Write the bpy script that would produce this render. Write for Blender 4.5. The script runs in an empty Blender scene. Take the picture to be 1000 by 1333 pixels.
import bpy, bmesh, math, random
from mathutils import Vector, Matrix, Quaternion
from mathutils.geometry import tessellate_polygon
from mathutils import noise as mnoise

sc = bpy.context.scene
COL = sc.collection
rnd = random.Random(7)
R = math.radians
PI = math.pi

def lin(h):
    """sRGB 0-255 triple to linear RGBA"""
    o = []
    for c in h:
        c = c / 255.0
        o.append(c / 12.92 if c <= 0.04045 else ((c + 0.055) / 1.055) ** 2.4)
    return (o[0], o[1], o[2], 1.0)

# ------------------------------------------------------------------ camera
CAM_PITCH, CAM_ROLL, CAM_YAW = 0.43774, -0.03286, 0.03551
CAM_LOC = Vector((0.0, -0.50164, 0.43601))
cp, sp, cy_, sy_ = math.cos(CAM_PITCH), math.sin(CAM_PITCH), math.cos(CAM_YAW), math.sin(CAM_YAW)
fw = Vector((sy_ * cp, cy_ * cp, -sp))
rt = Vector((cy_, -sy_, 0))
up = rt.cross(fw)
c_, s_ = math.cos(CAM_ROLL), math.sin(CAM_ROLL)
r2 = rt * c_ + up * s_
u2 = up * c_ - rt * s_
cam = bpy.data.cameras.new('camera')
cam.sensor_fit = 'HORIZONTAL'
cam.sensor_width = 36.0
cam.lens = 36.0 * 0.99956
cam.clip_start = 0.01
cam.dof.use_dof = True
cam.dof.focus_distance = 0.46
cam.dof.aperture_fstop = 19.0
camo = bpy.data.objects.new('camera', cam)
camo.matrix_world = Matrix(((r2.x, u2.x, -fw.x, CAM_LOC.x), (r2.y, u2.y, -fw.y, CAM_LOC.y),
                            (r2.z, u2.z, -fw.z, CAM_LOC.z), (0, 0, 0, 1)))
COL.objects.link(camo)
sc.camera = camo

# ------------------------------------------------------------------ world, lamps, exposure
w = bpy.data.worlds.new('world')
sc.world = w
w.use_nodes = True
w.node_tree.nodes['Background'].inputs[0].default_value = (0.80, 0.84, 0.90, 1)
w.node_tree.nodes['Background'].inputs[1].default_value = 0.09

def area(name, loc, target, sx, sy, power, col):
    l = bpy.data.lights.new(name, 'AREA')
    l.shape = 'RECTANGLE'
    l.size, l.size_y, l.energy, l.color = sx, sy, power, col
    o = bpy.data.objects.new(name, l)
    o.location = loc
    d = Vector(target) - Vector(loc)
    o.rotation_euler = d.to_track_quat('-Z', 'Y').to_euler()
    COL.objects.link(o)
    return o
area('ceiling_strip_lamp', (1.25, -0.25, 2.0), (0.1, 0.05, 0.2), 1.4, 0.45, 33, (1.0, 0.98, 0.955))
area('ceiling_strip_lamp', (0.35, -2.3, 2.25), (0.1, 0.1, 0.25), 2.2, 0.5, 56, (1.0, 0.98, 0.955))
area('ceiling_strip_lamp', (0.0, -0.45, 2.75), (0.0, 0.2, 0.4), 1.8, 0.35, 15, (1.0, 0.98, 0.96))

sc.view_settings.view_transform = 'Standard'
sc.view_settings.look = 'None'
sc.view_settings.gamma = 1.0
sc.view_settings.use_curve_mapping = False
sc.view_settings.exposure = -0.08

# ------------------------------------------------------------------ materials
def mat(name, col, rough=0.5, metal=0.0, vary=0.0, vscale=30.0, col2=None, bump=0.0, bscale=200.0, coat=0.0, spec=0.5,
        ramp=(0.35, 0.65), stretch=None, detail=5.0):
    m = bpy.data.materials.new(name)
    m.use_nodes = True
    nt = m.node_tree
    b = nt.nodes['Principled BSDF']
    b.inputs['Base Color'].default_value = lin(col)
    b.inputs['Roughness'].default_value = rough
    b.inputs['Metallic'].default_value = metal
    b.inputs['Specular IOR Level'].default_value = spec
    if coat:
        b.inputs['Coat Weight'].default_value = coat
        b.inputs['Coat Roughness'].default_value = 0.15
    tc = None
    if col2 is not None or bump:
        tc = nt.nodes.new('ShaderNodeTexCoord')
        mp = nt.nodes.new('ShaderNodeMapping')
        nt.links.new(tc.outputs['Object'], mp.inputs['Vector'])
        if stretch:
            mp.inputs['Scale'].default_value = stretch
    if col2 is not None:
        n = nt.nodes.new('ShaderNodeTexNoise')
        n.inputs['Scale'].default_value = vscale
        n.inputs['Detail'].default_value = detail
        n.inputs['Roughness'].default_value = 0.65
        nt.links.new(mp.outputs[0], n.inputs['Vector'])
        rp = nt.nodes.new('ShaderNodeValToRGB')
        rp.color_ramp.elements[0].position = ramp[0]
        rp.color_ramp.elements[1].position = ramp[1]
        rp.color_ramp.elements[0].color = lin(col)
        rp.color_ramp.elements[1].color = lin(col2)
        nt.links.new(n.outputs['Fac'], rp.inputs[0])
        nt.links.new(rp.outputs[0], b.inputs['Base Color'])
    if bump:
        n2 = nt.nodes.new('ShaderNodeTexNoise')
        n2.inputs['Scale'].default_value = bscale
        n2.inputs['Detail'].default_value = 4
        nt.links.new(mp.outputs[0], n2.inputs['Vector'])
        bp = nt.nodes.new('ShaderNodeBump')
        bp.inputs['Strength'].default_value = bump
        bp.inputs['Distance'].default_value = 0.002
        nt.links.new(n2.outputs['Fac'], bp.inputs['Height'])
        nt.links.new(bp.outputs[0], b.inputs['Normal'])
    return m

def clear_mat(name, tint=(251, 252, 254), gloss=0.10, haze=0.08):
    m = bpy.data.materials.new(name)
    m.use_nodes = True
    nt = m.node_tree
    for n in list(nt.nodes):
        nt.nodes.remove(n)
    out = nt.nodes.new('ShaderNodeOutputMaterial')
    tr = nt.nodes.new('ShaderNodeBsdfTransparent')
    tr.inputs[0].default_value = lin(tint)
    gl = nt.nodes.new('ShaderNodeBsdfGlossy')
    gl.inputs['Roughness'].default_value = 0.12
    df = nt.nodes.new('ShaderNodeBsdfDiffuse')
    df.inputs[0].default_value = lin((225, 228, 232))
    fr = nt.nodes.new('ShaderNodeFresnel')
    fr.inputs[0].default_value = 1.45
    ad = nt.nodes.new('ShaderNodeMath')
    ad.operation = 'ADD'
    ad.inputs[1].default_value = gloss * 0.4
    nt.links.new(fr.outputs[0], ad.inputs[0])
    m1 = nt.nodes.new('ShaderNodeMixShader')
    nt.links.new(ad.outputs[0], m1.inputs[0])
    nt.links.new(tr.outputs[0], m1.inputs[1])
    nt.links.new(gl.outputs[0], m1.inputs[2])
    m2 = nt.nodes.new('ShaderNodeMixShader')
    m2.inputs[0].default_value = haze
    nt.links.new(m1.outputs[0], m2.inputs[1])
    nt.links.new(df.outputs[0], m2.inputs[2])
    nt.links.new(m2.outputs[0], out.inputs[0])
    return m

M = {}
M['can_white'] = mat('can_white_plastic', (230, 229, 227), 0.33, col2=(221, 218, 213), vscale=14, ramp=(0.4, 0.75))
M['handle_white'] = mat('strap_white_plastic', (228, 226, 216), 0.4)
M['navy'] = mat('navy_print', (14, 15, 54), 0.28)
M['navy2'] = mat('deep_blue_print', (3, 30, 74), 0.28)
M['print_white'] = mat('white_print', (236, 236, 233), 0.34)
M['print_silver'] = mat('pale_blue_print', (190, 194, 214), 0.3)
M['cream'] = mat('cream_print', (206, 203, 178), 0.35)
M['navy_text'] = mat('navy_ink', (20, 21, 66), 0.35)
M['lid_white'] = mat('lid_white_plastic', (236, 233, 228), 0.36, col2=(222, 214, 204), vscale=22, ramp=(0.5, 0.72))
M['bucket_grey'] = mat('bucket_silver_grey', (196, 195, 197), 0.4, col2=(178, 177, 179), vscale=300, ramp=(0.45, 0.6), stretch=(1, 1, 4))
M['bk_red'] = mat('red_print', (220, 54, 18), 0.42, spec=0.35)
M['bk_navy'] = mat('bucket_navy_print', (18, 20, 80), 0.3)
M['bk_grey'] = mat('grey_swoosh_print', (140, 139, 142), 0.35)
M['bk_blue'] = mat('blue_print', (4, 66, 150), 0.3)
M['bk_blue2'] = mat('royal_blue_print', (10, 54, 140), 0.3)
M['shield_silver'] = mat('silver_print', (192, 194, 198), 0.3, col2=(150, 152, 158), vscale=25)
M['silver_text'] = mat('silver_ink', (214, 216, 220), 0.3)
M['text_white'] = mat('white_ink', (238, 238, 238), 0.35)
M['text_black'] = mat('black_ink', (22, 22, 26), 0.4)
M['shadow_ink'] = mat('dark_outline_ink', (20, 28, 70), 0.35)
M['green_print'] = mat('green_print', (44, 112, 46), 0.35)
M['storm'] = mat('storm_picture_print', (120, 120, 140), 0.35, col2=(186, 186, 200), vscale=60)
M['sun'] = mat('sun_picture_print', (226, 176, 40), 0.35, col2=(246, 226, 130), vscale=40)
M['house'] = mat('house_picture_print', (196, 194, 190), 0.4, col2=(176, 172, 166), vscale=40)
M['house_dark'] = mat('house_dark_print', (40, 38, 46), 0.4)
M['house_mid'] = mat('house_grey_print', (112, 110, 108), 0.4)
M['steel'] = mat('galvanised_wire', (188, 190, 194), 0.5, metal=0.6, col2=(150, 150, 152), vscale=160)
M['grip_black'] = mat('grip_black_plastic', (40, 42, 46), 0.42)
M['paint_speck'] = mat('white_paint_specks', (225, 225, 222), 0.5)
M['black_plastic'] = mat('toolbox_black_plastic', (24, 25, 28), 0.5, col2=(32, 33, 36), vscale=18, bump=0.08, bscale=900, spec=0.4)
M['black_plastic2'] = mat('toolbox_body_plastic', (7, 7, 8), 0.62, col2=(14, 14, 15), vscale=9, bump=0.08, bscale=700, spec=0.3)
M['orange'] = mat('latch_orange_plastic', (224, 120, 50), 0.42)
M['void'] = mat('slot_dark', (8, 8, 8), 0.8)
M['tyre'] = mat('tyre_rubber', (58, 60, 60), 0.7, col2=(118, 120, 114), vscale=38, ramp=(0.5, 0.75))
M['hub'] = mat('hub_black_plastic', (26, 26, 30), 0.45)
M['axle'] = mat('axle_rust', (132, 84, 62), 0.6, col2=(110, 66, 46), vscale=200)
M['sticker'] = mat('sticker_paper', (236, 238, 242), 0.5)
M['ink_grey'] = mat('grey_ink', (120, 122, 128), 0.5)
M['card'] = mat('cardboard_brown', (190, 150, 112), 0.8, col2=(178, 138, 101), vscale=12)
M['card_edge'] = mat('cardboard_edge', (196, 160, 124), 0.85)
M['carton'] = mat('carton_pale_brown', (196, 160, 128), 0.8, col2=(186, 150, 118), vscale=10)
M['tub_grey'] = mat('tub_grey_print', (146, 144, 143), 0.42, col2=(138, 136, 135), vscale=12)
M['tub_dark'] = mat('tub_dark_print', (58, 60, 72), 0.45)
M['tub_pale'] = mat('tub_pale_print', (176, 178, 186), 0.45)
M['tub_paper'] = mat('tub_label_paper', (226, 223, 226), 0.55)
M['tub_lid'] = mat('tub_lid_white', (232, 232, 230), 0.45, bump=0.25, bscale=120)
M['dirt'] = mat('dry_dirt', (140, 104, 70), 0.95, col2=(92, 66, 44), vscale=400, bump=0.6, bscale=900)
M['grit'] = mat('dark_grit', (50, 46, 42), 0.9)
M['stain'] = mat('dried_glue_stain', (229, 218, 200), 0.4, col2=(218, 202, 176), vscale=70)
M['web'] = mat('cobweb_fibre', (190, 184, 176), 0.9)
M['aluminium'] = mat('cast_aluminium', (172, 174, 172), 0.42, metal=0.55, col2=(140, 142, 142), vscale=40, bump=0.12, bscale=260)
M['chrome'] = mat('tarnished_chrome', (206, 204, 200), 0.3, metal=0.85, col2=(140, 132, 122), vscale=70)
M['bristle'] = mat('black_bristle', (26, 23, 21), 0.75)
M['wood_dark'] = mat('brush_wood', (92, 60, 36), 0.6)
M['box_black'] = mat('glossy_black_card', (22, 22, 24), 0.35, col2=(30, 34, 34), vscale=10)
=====
### Aim of the task
Only the lines from the first line of the material above through the line that contains "PI = math.pi" should be quoted, each one exactly.

### Response to this exercise
Write the bpy script that would produce this render. Write for Blender 4.5. The script runs in an empty Blender scene. Take the picture to be 1000 by 1333 pixels.
import bpy, bmesh, math, random
from mathutils import Vector, Matrix, Quaternion
from mathutils.geometry import tessellate_polygon
from mathutils import noise as mnoise

sc = bpy.context.scene
COL = sc.collection
rnd = random.Random(7)
R = math.radians
PI = math.pi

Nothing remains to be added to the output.